- **Problem description**:
Starting at the first line of the entries below, restate each line exactly until you reach the line with "0.984, -0.0095, 0.004)))", and print that one too. Leave the pictures out and stop there.

- **Given information**:

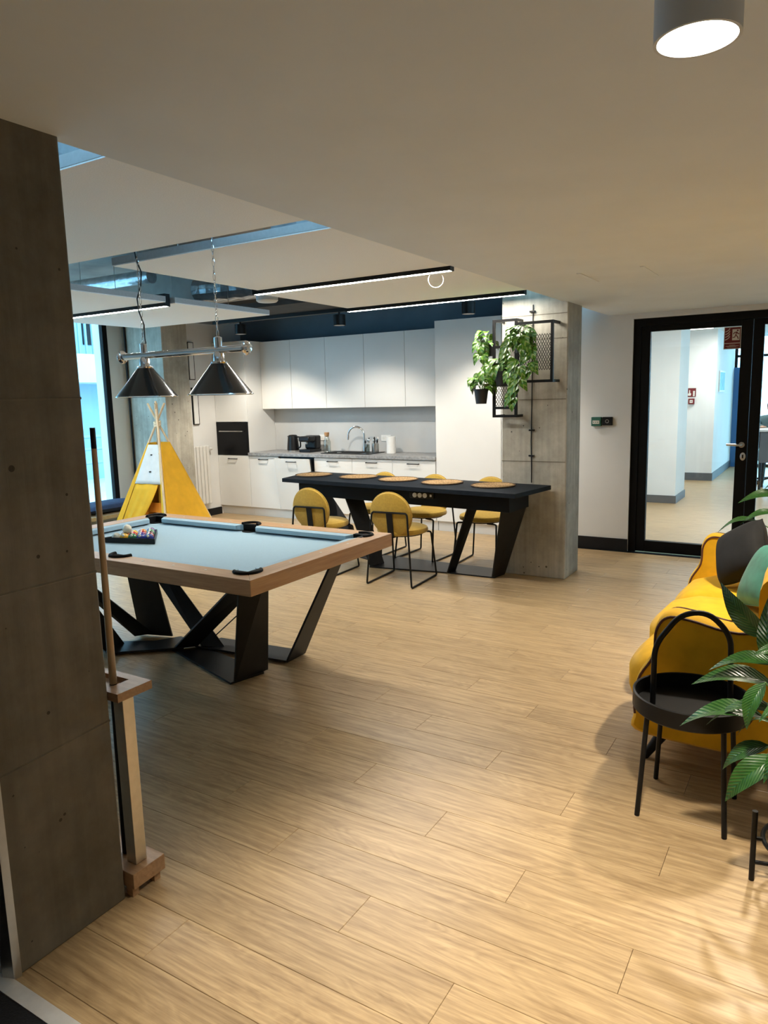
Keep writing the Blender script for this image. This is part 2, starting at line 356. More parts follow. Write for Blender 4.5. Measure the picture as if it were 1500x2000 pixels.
# floor mat and its metal edge, near left
tag(box('entrance_mat', 'mat_black', (-3.2, 1.5, -1.5, 0.938, -0.0095, 0.003)), 'black entrance mat at the bottom left corner by the concrete pillar', 'mat')
M('trim_metal', (0.80, 0.80, 0.79), 0.45, 0.35, var=0.04, scale=30)
struct(box('trim_1', 'trim_metal', (-3.4, 1.58, 0.94, 0.984, -0.0095, 0.004)))

# --- walls
struct(box('wall_right', 'wall_white', (1.6, 1.75, -2.7, 7.47, 0, 2.6)))
struct(box('wall_rear', 'wall_white', (-3.5, 1.75, -2.75, -2.6, 0, 2.6)))
struct(box('wall_rear_left', 'wall_white', (-3.5, -3.4, -2.6, 0.95, 0, 2.6)))
struct(box('wall_near', 'cladding', (-8.2, -2.46, 0.985, 1.09, 0, 3.3)))
struct(box('wall_back', 'dark_paint', (-8.2, -2.0, 8.2, 8.35, 0, 3.3)))
struct(box('wall_left', 'wall_white', (-7.62, -7.44, 6.92, 8.2, 0, 3.2)))
box_ = MB().box(-8.2, -7.93, 6.25, 7.0, 0, 3.3).box(-8.2, -8.02, 1.0, 1.3, 0, 3.3).box(-8.2, -8.02, 1.3, 6.25, 0, 0.28).box(-8.2, -8.02, 1.3, 6.25, 2.95, 3.3)
struct(box_.build('wall_window_side', 'wall_white'))
# partition wall beside the door, recessed past the column, up to the slab
struct(box('wall_door_side', 'wall_white', (-2.62, -1.668, 7.39, 7.52, 0, 3.2)))
struct(box('wall_kitchen_side', 'wall_white', (-2.62, -2.5, 7.52, 8.2, 0, 3.2)))
struct(box('wall_above_door', 'wall_white', (-1.668, 1.6, 7.39, 7.52, 2.285, 2.6)))
struct(box('baseboard_door_side', 'baseboard_dark', (-2.62, -1.668, 7.372, 7.39, 0, 0.125)))
struct(box('baseboard_left', 'baseboard_dark', (-7.44, -7.42, 6.92, 7.6, 0, 0.10)))
# --- ceilings
struct(box('ceiling_low', 'ceiling_white', (-1.905, 1.7, -2.7, 7.45, ZC, ZC+0.30)))
struct(box('ceiling_low_near', 'ceiling_white', (-3.5, -1.905, -2.7, 1.39, ZC, ZC+0.30)))
struct(box('ceiling_high', 'slab_concrete', (-8.2, -1.85, 0.98, 6.05, 3.05, 3.25)))
struct(box('ceiling_kitchen', 'slab_dark', (-8.2, -1.85, 6.05, 8.35, 2.86, 3.25)))
struct(box('ceiling_beam', 'slab_concrete', (-8.0, -4.4, 5.75, 6.05, 2.66, 3.05)))
# small slots in the low ceiling
for k, x in enumerate((-1.392, -1.010)):
    tag(box('ceiling_slot', 'ceiling_white', (x-0.012, x+0.012, 4.65, 5.08, ZC-0.0035, ZC+0.002)), ['thin raised strip on the low ceiling, the one nearer the concrete column', 'thin raised strip on the low ceiling, the one nearer the glass door'][k], 'ceiling strip')

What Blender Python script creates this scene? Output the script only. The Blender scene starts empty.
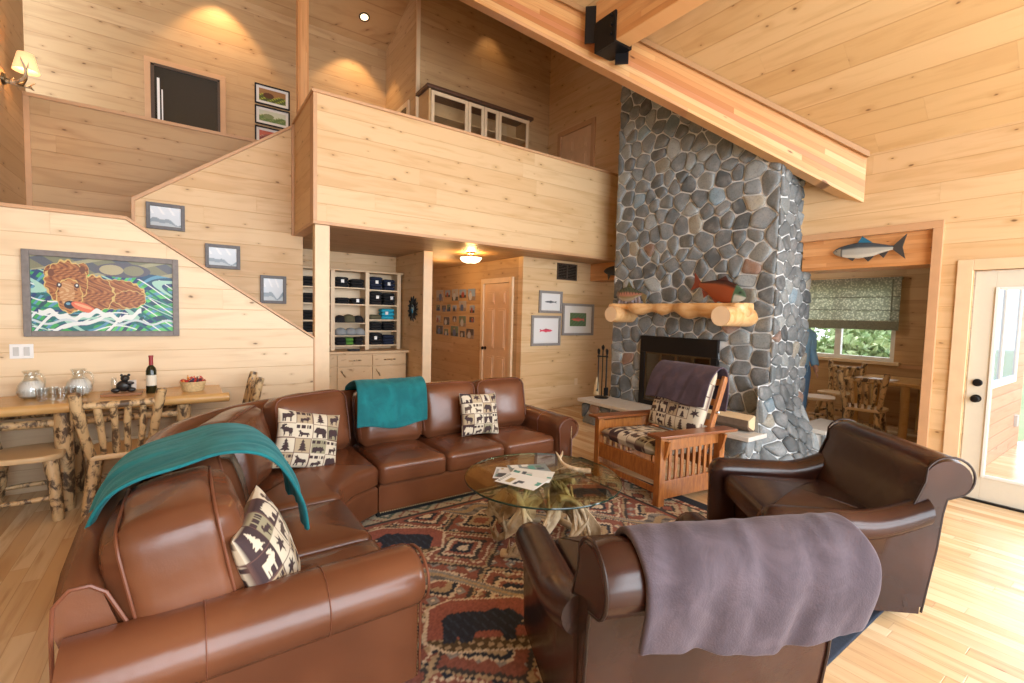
import bpy, bmesh, math, random
import numpy as np
from mathutils import Vector, Matrix, Euler
random.seed(7)
PI = math.pi
sc = bpy.context.scene
COL = sc.collection
R = math.radians
rnd = random.uniform

# ------------------------------------------------------------------ nodes
class NT:
    def __init__(s, name):
        s.mat = bpy.data.materials.new(name); s.mat.use_nodes = True
        s.t = s.mat.node_tree; s.t.nodes.clear()
        s.out = s.t.nodes.new('ShaderNodeOutputMaterial')
        s.b = s.t.nodes.new('ShaderNodeBsdfPrincipled')
        s.t.links.new(s.b.outputs[0], s.out.inputs[0])
    def n(s, typ, ins=None, **props):
        nd = s.t.nodes.new('ShaderNode' + typ)
        for k, v in props.items(): setattr(nd, k, v)
        for k, v in (ins or {}).items(): s.put(nd.inputs[k], v)
        return nd
    def put(s, sock, v):
        if isinstance(v, bpy.types.NodeSocket): s.t.links.new(v, sock)
        elif isinstance(v, (tuple, list)) and sock.type == 'RGBA' and len(v) == 3: sock.default_value = (*v, 1)
        else: sock.default_value = v
    def m(s, op, a, b=0.0, c=0.0, clamp=False):
        nd = s.n('Math', operation=op, use_clamp=clamp)
        s.put(nd.inputs[0], a); s.put(nd.inputs[1], b); s.put(nd.inputs[2], c)
        return nd.outputs[0]
    def mix(s, f, a, b, blend='MIX'):
        nd = s.n('Mix', data_type='RGBA', blend_type=blend)
        s.put(nd.inputs[0], f); s.put(nd.inputs[6], a); s.put(nd.inputs[7], b)
        return nd.outputs[2]
    def xyz(s, coord='Object'):
        tc = s.n('TexCoord'); sp = s.n('SeparateXYZ', {0: tc.outputs[coord]})
        return tc.outputs[coord], sp.outputs[0], sp.outputs[1], sp.outputs[2]
    def vec(s, x, y, z=0.0):
        return s.n('CombineXYZ', {0: x, 1: y, 2: z}).outputs[0]
    def ss(s, v, lo, hi, a=0.0, b=1.0):
        return s.n('MapRange', {0: v, 1: lo, 2: hi, 3: a, 4: b}, interpolation_type='SMOOTHSTEP').outputs[0]
    def noise(s, v, scale=5, detail=3, rough=.5, dist=0.0):
        return s.n('TexNoise', {'Vector': v, 'Scale': scale, 'Detail': detail, 'Roughness': rough, 'Distortion': dist}).outputs[0]
    def ramp(s, f, stops):
        nd = s.n('ValToRGB', {0: f}); cr = nd.color_ramp
        while len(cr.elements) < len(stops): cr.elements.new(.5)
        for e, (p, c) in zip(cr.elements, stops): e.position = p; e.color = (*c, 1)
        return nd.outputs[0]
    def bump(s, h, strength=.3, dist=.01):
        s.put(s.b.inputs['Normal'], s.n('Bump', {'Strength': strength, 'Distance': dist, 'Height': h}).outputs[0])
    def fin(s, col=None, rough=None, **kw):
        if col is not None: s.put(s.b.inputs['Base Color'], col)
        if rough is not None: s.put(s.b.inputs['Roughness'], rough)
        for k, v in kw.items(): s.put(s.b.inputs[k.replace('_', ' ')], v)
        return s.mat

def flat(name, col, rough=.6, metal=0.0, nz=.12, scale=30, bump=0.0, **kw):
    t = NT(name); v, *_ = t.xyz(); f = t.noise(v, scale, 3)
    c = t.mix(f, tuple(max(0, k * (1 - nz)) for k in col), tuple(min(1, k * (1 + nz)) for k in col))
    if bump: t.bump(f, bump, .004)
    return t.fin(c, rough, Metallic=metal, **kw)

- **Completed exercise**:
Keep writing the Blender script for this image. This is part 2, starting at line 356. More parts follow. Write for Blender 4.5. Measure the picture as if it were 1500x2000 pixels.
# floor mat and its metal edge, near left
tag(box('entrance_mat', 'mat_black', (-3.2, 1.5, -1.5, 0.938, -0.0095, 0.003)), 'black entrance mat at the bottom left corner by the concrete pillar', 'mat')
M('trim_metal', (0.80, 0.80, 0.79), 0.45, 0.35, var=0.04, scale=30)
struct(box('trim_1', 'trim_metal', (-3.4, 1.58, 0.94, 0.984, -0.0095, 0.004)))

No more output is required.